22 Şubat 2013 Cuma

Ayrılık özürlü

Terazi için, ayrıldıklarıyla dost kalmayı başarabilen tek burçtur derler. Peki karşımızdaki terazi değilse? Mesela akrepse, acımasızsa... Mesela oğlaksa, ıssızsa... Mesela yengeçse, takarsa...
Mesela... Mesela...

Açıkçası ben, milletçe vedalarda başarılı olmadığımızı düşünüyorum. Sadece kadın-erkek ilişkilerinde değil; işimizden ayrılırken de, babamızın evinden hayallerimizi gerçekleştirmek üzere uçup giderken de el sıkışıp ayrılamıyoruz. Oyunun bittiği söylendiğinde mızmız küçük çocuklar gibi davranıyoruz. Sırtımızı dönüyoruz yüzümüze yansıyan acımız görünmesin diye!
Mutlu olamıyoruz giden adına! Benciliz... O da mutsuz olsun istiyoruz yolunda! O yüzden küsüyoruz, susuyoruz, ses çıkarmıyoruz ki giden huzura eremesin, aklının köşesinde bıraktığı yer etsin.
O kadar benciliz!..

Halbuki nolur iyi dileklerle birbirimizi uğurlasak? Arkasından su dökmemize gerek yok... İçini rahat göndersek yeter... Yetmez mi?

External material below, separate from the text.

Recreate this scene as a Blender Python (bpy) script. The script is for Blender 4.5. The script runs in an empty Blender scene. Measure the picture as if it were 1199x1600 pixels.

Vıcık vıcık "panpa" olmaya gerek yok. "Orda" olduğunu bilsek yetmez mi? Dünya hali...

Bunu yapacak cesaretimiz yok mu? O kadar mı özgüvensiziz? Yoksa gaddar mı demeliydim? Ya da kindar?

O kadar "bananeci" olmasak... Benden sonrası beni ilgilendirmez demesek. Arabamızı mı elden çıkarıyoruz da bizden sonra yapan arıza bizi bağlamasın?

Eskisi gibi nefesi olmamıza gerek yok. Nefesini tuttuğunu gördüğümüzde "nefes al" diye hatırlatsak yeter. Bundan paye çıkarmasak olmaz mı? İyi niyetin üstüne senaryo yazmasak fena mı?

İlişkilerde önce dostluk gelmez mi? Temelinde dostluk yatan ilişki daha samimi olmaz mı? Yoksa bu bana göre mi böyledir? Herkes böyle olmalı değil midir?

"Umrumda değilsin" tribi başka bir millette daha var mıdır acaba? Yoksa sadece bizde mi bir genetik kodlama hatası var?

***

Şahsım adına konuşacak olursam doğuştan sorunlu bir beyne sahip olduğum için bunu lehime çevirebilmeyi yıllar önce öğrendim. "Hafıza resetleme programı" gibi bir sistem var bendeki 1200 gramın içinde. Reset tuşuna bastığım an silebiliyorum her şeyi. Belki de bu sayededir çıktığım kapıları çarpmamam. Suratıma çarpılsa da kırılmamam. Yeri geldiğinde bendeki yedek anahtarı çıkarıp açmam...

***

Bence siz siz olun ne kapıyı çarpın ne de kendinizi içerden kilitleyin. Mazallah çıkmak istersiniz sizin anahtar açmaz, karşı tarafta yedek anahtar taşımaz... Aman diyim... Herkes ben mi? Herkes terazi mi? Ezik görünmek istemiyorsan temkinli olmak en iyisi...




Kral der ki: İlişki yaşamayı biliyor muyuz da ayrılmayı bilelim!